On the Saturday before the Rouen races the French equivalent of the V.S.C.C. had a small gathering at Cleres, with Type 57 Bugatti, Delahaye, Talbot and Salmson cars present and after lunch there was a gentle run out into the Normandy countryside. Jackie Pichon invited me to ride with him in the great Renault as there was just room for a small one in the pointed tail. It was very impressive as the vast 9½-litre side-valve engine got into its stride, bellowing from its stub exhausts and it was all legal as there was a registration number on the tail!
Unfortunately this sort of constructional project is not really appreciated to the full in France, at least, not like it would be in England, but equally it is refreshing to meet someone who is prepared to do something for his own personal satisfaction, without a lot of bally-hoo and the inevitable nonsensical publicity like we have in England.
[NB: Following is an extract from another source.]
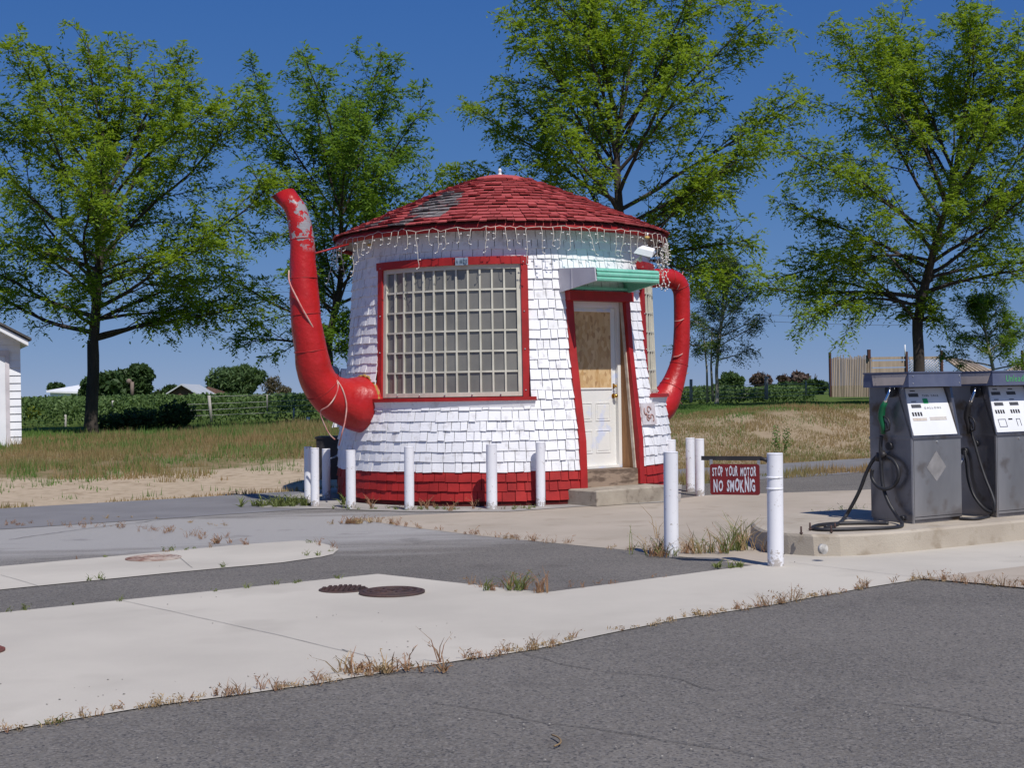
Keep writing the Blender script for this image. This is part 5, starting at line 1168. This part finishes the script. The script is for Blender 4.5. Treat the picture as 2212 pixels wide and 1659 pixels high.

It must have been a fine sight thundering round the Montlhéry bankings at 100 m.p.h. Any V.S.C.C. member who visits France should make a pilgrimage to Cleres to pay homage to this remarkable achievement. Pichon “père” smiles contentedly and remarks “As we say in Normandy, it’s not bad.”
With any luck and the help of the B.U.A. air ferry I hope to be back in England, to take my summer holiday at the Vintage Silverstone race meeting. — Yours, D. S. J.